Democracy and the Left

In a column in Thursday's Jerusalem Post, Larry Derfner, a left-wing columnist for the paper, writes that "it should be clear now that the settlers and their allies are much too strong for the Israeli majority. They can bring down governments, run circles around the IDF, and now, as the Likud referendum proved, take a voting public that started out solidly against them and browbeat it into submission."

Derfner has every right to his opinion that Israel should unilaterally dismantle the Gaza communities, and to lament the defeat of the Sharon plan in the Likud referendum. Indeed, if the polls are accurate, his view is in the majority. But his attack on "the settlers and their allies" is a disgrace. How exactly did they "take a voting public that started out solidly against them and browbeat it into submission"? Did they threaten the Likud members with any sort of harm? Did they riot and attack Arabs, or their political opponents in Israel? No, they simply had the gall to run an effective campaign against the plan. The Likud members who voted for or against - and those who chose not to vote at all - did so entirely of their own free will.

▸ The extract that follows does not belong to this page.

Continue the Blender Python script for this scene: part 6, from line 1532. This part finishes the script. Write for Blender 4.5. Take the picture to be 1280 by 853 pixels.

According to Derfner's logic, opponents of the Sharon plan had no right to express any criticism, especially since initial polls were against them. I guess his view of a democracy is one in which only those with political opinions similar to his can express, and struggle for approval of, their views. One wonders whether he objects to right-wing Post columnists such as Sarah Honig and Caroline Glick having written that, in their respective opinions, the plan is a disaster.